◆ **Collected data**
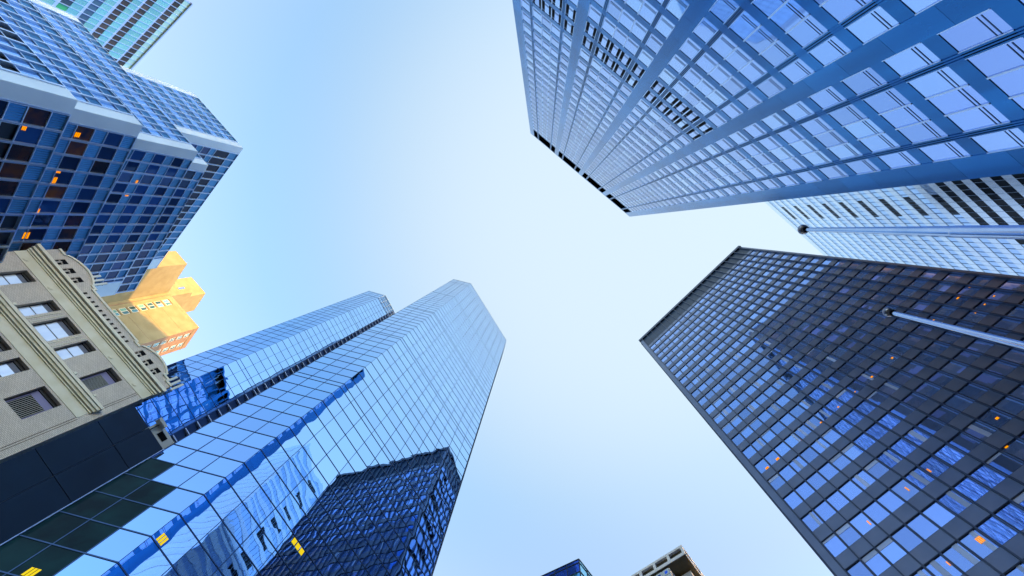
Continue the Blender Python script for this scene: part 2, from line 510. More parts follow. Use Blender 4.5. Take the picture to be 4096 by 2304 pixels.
# ------------------------------------------------------------------ white banded tower behind
def white_tower():
    f = Face((66.62, -13.42), (93.03, 9.3))
    e = f.e; W = 92.0; H = 160.0
    q = f.pt(W, 0)[:2]
    t = empty('office_tower', (*f.pt(W / 2, 0)[:2], 0), 'pale white and light blue banded office tower behind the upper flagpole', 'building')
    D = -40
    mb = MB()
    mb.prism([f.pt(0.02, 0, -0.3)[:2], f.pt(W - 0.02, 0, -0.3)[:2], f.pt(W - 0.02, 0, D)[:2], f.pt(0.02, 0, D + 0.02)[:2]], 0, H - 0.2, 'white_panel')
    mb.build('wall', t)
    g = Face(f.pt(0, 0)[:2], f.pt(0, 0, D)[:2], toward=f.pt(-30, 0)[:2])
    fl = 3.53
    top = 153.7
    bands = []; glz = []
    zs = [top + fl * k for k in range(-42, 2)]
    for zt in zs:
        def band(m, zt=zt):
            z1 = min(zt + fl - 1.85, H)
            f.box(m, 0, W, zt, z1, -0.3, 0.02, 'white_panel')
            g.box(m, 0.0, -D, zt, z1, -0.3, 0.02, 'white_panel')
        bands.append((zt * -1, band))
        def gl(m, zt=zt):
            dark = zt < 95
            n = int(W / 1.48)
            for i in range(n):
                u = i * 1.48 + 0.4
                if dark:
                    mt = 'dark_glass' if (5 < u < 22 + (95 - zt) * 0.55) else 'pale_glass'  # real dark windows; the stepped edge paints in a reflected outline
                else:
                    mt = 'pale_glass'
                f.quad(m, u, u + 1.48, zt - 1.85, zt, -0.05, mt, jit=0.006)
            f.quad(m, 0, 0.4, zt - 1.85, zt, -0.05, 'pale_glass')
            for i in range(27):
                g.quad(m, i * 1.48, i * 1.48 + 1.48, zt - 1.85, zt, -0.05, 'pale_glass')
        glz.append((-zt, gl))
    mb = MB(); f.box(mb, 0, W, 157.5, H, -0.3, 0.03, 'white_panel'); g.box(mb, 0, -D, 157.5, H, -0.3, 0.03, 'white_panel'); mb.build('parapet', t)
    repeat('spandrel_band', bands, t)
    repeat('glazing_band', glz, t)
    for i in range(0, int(W / 1.48)):
        u = i * 1.48 + 0.4
        mb = MB()
        f.box(mb, u - 0.025, u + 0.025, 0, H, -0.05, 0.035, 'blue_line')
        mb.build('mullion', t)
    k = 0
    zt = top
    while zt > 95:
        for i in range(4):
            u = 11.35 + i * 1.48
            mb = MB(); f.quad(mb, u + 0.04, u + 1.44, zt - 1.7, zt - 0.1, -0.02, 'dark_glass'); mb.build('window', t)
        zt -= 2 * fl
white_tower()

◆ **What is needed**
Reproduce the material word for word. Any pictures should be left out of the copy.

◆ **Result**
Continue the Blender Python script for this scene: part 2, from line 510. More parts follow. Use Blender 4.5. Take the picture to be 4096 by 2304 pixels.
# ------------------------------------------------------------------ white banded tower behind
def white_tower():
    f = Face((66.62, -13.42), (93.03, 9.3))
    e = f.e; W = 92.0; H = 160.0
    q = f.pt(W, 0)[:2]
    t = empty('office_tower', (*f.pt(W / 2, 0)[:2], 0), 'pale white and light blue banded office tower behind the upper flagpole', 'building')
    D = -40
    mb = MB()
    mb.prism([f.pt(0.02, 0, -0.3)[:2], f.pt(W - 0.02, 0, -0.3)[:2], f.pt(W - 0.02, 0, D)[:2], f.pt(0.02, 0, D + 0.02)[:2]], 0, H - 0.2, 'white_panel')
    mb.build('wall', t)
    g = Face(f.pt(0, 0)[:2], f.pt(0, 0, D)[:2], toward=f.pt(-30, 0)[:2])
    fl = 3.53
    top = 153.7
    bands = []; glz = []
    zs = [top + fl * k for k in range(-42, 2)]
    for zt in zs:
        def band(m, zt=zt):
            z1 = min(zt + fl - 1.85, H)
            f.box(m, 0, W, zt, z1, -0.3, 0.02, 'white_panel')
            g.box(m, 0.0, -D, zt, z1, -0.3, 0.02, 'white_panel')
        bands.append((zt * -1, band))
        def gl(m, zt=zt):
            dark = zt < 95
            n = int(W / 1.48)
            for i in range(n):
                u = i * 1.48 + 0.4
                if dark:
                    mt = 'dark_glass' if (5 < u < 22 + (95 - zt) * 0.55) else 'pale_glass'  # real dark windows; the stepped edge paints in a reflected outline
                else:
                    mt = 'pale_glass'
                f.quad(m, u, u + 1.48, zt - 1.85, zt, -0.05, mt, jit=0.006)
            f.quad(m, 0, 0.4, zt - 1.85, zt, -0.05, 'pale_glass')
            for i in range(27):
                g.quad(m, i * 1.48, i * 1.48 + 1.48, zt - 1.85, zt, -0.05, 'pale_glass')
        glz.append((-zt, gl))
    mb = MB(); f.box(mb, 0, W, 157.5, H, -0.3, 0.03, 'white_panel'); g.box(mb, 0, -D, 157.5, H, -0.3, 0.03, 'white_panel'); mb.build('parapet', t)
    repeat('spandrel_band', bands, t)
    repeat('glazing_band', glz, t)
    for i in range(0, int(W / 1.48)):
        u = i * 1.48 + 0.4
        mb = MB()
        f.box(mb, u - 0.025, u + 0.025, 0, H, -0.05, 0.035, 'blue_line')
        mb.build('mullion', t)
    k = 0
    zt = top
    while zt > 95:
        for i in range(4):
            u = 11.35 + i * 1.48
            mb = MB(); f.quad(mb, u + 0.04, u + 1.44, zt - 1.7, zt - 0.1, -0.02, 'dark_glass'); mb.build('window', t)
        zt -= 2 * fl
white_tower()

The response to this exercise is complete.